Angela Kocze to Receive the 2013 Ion Ratiu Democracy Award
Angela Kocze, a leading Hungarian Roma rights activist and scholar, is currently a Visiting Assistant Professor with the Department of Sociology at Wake Forest University in North Carolina, as well as a Research Fellow at the Hungarian Academy of Sciences.
The Woodrow Wilson International Center for Scholars is pleased to announce that Dr. Angela Kocze will receive the 2013 Ion Ratiu Democracy Award. Dr. Angela Kocze, a leading Hungarian Roma rights activist and scholar, is currently a Visiting Assistant Professor with the Department of Sociology at Wake Forest University in North Carolina, as well as a Research Fellow at the Hungarian Academy of Sciences.
Dr. Kocze has an international reputation for interdisciplinary approach, combining political activism and policy-making with in-depth participatory research studies on the Roma situation in Hungary and elsewhere. Dr. Kocze also worked as a founding director of the European Roma Information Office (ERIO) in Brussels (2003-2004), as well as the former director of the human rights education program at the European Roma Rights Centre (1998-2003) in Budapest. Dr. Kocze was the founding director of the Romaversitas program (1996) in Budapest which offers scholarships and mentorship for Roma minority university students.
Established in 2005, the Ion Ratiu Democracy Award (IRDA) aims to bring visibility and international recognition to the ideas, ideals and accomplishments of individuals around the world who are working on behalf of democracy. It brings recognition to the importance of the work carried out by democracy activists around the world. The event expresses the deep commitment to democracy of the late Ion Ratiu through his contributions as a Romanian politician as well as his interest in democratic change worldwide.

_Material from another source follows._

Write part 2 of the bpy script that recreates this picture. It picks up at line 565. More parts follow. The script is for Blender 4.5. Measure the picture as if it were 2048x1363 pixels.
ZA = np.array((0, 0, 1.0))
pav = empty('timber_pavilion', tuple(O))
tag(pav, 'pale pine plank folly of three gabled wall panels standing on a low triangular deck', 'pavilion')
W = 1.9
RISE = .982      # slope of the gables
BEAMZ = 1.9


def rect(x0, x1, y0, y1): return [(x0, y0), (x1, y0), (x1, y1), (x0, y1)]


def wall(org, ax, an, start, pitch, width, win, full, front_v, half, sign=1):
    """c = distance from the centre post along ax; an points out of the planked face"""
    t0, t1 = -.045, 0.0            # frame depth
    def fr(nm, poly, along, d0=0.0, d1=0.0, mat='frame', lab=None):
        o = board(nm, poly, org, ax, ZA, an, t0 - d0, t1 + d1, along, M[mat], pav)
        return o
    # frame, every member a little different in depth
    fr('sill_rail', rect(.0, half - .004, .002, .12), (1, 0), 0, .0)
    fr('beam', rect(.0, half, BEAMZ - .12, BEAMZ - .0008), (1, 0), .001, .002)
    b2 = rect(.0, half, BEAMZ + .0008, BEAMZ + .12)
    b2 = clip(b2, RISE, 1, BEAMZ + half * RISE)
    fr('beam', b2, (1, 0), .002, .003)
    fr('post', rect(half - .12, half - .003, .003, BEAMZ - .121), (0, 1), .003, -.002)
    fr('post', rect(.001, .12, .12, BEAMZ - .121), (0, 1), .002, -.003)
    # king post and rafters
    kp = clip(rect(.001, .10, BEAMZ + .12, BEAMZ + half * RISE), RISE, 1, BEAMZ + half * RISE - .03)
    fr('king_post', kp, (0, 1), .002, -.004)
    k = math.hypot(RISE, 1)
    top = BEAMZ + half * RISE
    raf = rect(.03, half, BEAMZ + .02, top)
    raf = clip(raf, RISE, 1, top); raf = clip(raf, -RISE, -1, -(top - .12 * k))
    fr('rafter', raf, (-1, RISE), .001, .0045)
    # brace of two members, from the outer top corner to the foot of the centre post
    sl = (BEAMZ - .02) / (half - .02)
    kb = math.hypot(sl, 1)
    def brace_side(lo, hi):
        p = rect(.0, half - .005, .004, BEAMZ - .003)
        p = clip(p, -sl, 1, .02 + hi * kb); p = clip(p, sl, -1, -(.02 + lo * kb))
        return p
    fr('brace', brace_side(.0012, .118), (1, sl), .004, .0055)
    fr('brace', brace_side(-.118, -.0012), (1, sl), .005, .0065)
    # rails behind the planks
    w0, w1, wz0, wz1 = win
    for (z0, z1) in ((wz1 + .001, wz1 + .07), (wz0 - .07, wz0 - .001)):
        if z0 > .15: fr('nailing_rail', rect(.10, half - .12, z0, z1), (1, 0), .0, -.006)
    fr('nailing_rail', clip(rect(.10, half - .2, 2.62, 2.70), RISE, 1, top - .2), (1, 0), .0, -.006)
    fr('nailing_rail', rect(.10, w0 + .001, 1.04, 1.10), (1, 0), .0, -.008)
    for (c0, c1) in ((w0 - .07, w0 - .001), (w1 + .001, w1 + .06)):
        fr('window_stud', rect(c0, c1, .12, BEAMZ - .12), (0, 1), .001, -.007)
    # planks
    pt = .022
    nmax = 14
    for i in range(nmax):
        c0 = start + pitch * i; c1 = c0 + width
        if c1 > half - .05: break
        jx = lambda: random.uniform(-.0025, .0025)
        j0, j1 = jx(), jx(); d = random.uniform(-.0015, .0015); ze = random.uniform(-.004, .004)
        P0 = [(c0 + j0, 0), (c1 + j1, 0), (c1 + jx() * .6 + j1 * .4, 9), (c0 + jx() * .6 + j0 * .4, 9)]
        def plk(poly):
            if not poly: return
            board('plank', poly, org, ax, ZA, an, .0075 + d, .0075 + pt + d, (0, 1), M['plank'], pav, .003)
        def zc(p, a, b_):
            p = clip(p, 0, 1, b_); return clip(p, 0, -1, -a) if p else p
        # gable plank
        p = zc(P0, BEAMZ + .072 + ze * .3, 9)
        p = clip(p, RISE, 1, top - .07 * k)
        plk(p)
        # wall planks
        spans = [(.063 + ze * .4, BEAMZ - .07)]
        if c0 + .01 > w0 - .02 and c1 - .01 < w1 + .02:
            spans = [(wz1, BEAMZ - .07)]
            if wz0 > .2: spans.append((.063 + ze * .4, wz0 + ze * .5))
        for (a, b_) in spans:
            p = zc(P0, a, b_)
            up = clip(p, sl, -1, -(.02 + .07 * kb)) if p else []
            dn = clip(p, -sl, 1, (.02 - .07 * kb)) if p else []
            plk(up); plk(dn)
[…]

Previous awardees include Aung San Suu Kyi (Myanmar, 2012), Nabeel Rajab (Bahrain, 2011), Oleg Kozlovsky (Russia, 2010), Adam Michnik (Poland, 2009), Eleonora Cercavschi (Moldova, 2008), Anatoli Mikhailov (Belarus, 2007), Saad Ibrahim (Egypt, 2006), and Sergio Aguayo (Mexico, 2005).
The recipient of the award will be hosted in Washington, D.C., by the Wilson Center for up to one month to allow for broad and in-depth interaction with representatives of Washington’s policy, NGO and academic communities. The awardee will present the results of his/her experience at a workshop at the Wilson Center. The award workshop will take place on December 5, 2013.
The Award is generously supported by the Ratiu Family Foundation (London), established in 1979 by Ion Ratiu and his wife Elisabeth Ratiu, in partnership with the Ratiu Democracy Center (Turda, Romania, Ion Ratiu’s birthplace). The goals of the Foundation are to further education and research in the culture and history of Romania in particular, and also to stimulate and support civil society in its understanding and application of democracy and democratic principles the world over. Details can be found on www.ratiufamilyfoundation.com and www.ratiudemocracycenter.org.
The Woodrow Wilson International Center for Scholars, the living national memorial to President Woodrow Wilson, was established by Congress in 1968 and is headquartered in Washington, D.C. The Wilson Center provides a strictly nonpartisan space for the worlds of policymaking and scholarship to interact. By conducting relevant and timely research and promoting dialogue from all perspectives, it works to address the critical current and emerging challenges confronting the United States and the world.